Il
n'y a ni privilège, ni fatalité. Ceux qui ont si peu estimé la
valeur du Bien se sont reniés eux-mêmes. Le mérite se convoite car
il s'hérite, se plaisent-ils à croire. La perdition restera
toujours un mystère, pour les voyants. Pour ceux qui n'ont pas perdu
le mystère. Le mérite se gagne à la faveur de ce que nous lui
offrons, car il n'est pas de don possible pour ceux qui ont tout
reçu. Quand à la vertu, elle ne surgit pas du néant. Elle se
cultive à la sueur de nos efforts, qui l'abreuve, et à la lumière
de notre conviction qui la nourrit. Encore faut-il en avoir. Mais
avoir des convictions est insuffisant.
Il arrive fréquemment que
l'émissaire du Mal vienne à notre rencontre, se risquant à violer
nos frontières, dans l'espoir de franchir notre demeure. Dans sa
poursuite effrénée, l'Ombre nous réclame un bien précieux, notre
dépôt. Nous enveloppant de sa forme obscure, nous caressant de ses
doigts troublants, la main aux douteuses extrémités cherche à
pénétrer le seuil de notre sanctuaire pour y déverser discrètement
une fiole opaque, un poison. Mais dans la proximité des ténèbres,
l'Homme de vertu trouve son territoire, et brille, dans le sillage de
leur confrontation, par sa force tranquille.
Contre la chaleur
étouffante de la corruption, on l'a vu se muer volontiers en orage.

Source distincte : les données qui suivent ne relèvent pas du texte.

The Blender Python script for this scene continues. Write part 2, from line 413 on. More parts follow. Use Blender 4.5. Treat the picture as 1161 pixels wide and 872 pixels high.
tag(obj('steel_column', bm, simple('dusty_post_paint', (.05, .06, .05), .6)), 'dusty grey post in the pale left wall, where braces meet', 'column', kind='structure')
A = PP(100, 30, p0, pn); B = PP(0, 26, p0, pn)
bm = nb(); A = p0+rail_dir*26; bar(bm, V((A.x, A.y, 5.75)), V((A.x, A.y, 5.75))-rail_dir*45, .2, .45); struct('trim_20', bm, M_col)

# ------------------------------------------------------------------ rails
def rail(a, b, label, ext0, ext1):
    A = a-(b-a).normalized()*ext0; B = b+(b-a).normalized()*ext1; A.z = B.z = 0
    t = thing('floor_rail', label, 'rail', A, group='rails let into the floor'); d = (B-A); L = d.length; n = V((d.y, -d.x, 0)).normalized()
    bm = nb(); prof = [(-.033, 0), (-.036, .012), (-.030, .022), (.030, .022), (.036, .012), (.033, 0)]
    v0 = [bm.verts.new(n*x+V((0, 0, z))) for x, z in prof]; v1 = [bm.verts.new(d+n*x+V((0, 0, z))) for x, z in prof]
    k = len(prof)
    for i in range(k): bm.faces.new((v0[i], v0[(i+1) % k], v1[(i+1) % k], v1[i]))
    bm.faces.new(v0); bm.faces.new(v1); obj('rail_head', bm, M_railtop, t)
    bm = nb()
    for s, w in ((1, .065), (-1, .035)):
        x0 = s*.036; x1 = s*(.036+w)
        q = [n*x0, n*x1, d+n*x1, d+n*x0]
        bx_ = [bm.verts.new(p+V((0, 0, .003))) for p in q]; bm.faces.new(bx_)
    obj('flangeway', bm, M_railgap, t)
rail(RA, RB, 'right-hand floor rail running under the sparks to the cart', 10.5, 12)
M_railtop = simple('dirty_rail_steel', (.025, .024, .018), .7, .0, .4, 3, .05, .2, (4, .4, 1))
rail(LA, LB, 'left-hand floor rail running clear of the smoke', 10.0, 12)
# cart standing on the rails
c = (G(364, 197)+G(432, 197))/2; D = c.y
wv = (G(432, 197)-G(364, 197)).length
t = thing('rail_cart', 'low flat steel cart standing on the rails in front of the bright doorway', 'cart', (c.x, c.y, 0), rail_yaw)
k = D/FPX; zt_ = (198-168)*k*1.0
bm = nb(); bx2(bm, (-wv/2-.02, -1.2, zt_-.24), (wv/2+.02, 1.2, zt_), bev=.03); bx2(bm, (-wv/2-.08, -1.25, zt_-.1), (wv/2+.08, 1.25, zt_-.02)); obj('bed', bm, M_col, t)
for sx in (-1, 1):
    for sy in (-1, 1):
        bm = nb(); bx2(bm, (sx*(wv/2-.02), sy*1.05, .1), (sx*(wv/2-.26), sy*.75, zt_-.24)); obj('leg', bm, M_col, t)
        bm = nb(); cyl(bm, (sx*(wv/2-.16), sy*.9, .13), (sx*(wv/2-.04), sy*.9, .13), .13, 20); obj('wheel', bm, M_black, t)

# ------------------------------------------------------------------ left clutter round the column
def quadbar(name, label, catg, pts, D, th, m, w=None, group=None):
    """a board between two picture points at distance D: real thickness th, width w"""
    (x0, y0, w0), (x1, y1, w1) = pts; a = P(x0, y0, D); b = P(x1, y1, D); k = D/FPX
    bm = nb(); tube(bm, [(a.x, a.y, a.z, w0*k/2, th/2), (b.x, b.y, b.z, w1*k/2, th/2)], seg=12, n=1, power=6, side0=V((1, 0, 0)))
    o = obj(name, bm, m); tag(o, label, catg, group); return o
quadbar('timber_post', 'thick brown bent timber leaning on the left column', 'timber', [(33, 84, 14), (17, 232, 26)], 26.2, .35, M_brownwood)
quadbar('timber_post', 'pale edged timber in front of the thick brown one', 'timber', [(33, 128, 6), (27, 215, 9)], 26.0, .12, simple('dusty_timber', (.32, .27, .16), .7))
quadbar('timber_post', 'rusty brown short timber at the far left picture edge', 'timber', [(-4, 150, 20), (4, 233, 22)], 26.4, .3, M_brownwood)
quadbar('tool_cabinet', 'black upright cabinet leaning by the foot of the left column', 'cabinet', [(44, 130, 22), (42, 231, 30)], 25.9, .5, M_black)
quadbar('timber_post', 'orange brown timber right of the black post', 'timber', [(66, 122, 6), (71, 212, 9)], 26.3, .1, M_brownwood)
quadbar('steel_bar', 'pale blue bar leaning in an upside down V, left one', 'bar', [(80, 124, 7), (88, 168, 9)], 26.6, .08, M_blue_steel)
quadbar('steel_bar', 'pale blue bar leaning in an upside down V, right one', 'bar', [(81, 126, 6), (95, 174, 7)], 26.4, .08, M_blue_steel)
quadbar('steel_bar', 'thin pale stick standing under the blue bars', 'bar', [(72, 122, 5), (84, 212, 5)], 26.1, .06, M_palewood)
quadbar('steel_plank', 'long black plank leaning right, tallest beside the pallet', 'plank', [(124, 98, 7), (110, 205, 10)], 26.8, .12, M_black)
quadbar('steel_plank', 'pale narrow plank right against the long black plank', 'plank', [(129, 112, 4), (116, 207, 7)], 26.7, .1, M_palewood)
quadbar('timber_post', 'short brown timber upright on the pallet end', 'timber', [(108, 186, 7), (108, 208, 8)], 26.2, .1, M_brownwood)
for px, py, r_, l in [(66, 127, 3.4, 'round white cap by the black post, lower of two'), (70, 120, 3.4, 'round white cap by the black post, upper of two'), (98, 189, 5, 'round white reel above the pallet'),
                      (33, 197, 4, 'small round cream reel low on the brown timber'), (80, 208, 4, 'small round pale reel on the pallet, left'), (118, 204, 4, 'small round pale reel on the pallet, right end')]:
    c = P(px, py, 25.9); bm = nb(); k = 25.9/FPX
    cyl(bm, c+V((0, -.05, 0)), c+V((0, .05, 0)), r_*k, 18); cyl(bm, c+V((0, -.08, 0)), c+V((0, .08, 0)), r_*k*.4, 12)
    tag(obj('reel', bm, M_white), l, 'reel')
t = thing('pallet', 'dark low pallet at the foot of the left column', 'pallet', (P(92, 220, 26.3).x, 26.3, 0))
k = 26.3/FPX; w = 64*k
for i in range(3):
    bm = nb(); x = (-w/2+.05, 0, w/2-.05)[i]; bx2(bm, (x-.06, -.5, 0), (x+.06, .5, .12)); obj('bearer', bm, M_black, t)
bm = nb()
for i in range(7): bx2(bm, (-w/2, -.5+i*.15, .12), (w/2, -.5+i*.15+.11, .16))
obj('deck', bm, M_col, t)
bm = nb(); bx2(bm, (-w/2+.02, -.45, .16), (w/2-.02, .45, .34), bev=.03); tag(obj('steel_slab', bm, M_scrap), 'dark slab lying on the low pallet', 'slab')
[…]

Face aux brumes épaisses du mensonge, le voilà devenu tornade. Aux
coulées répugnantes de l'égarement, aux écoulements sinueux de
l'avidité, aux sables mouvants de l'égoïsme, répondent en chœur les fléaux sinistres de l'Apocalypse, ses amis, que sa prière a
convoqué sans tarder. Rare, intense et lourde de sens, sa parole
résonne dans les cavités célestes comme l'écho d'une annonciation
primitive. Son regard est foudroyant. Son silence, magistral.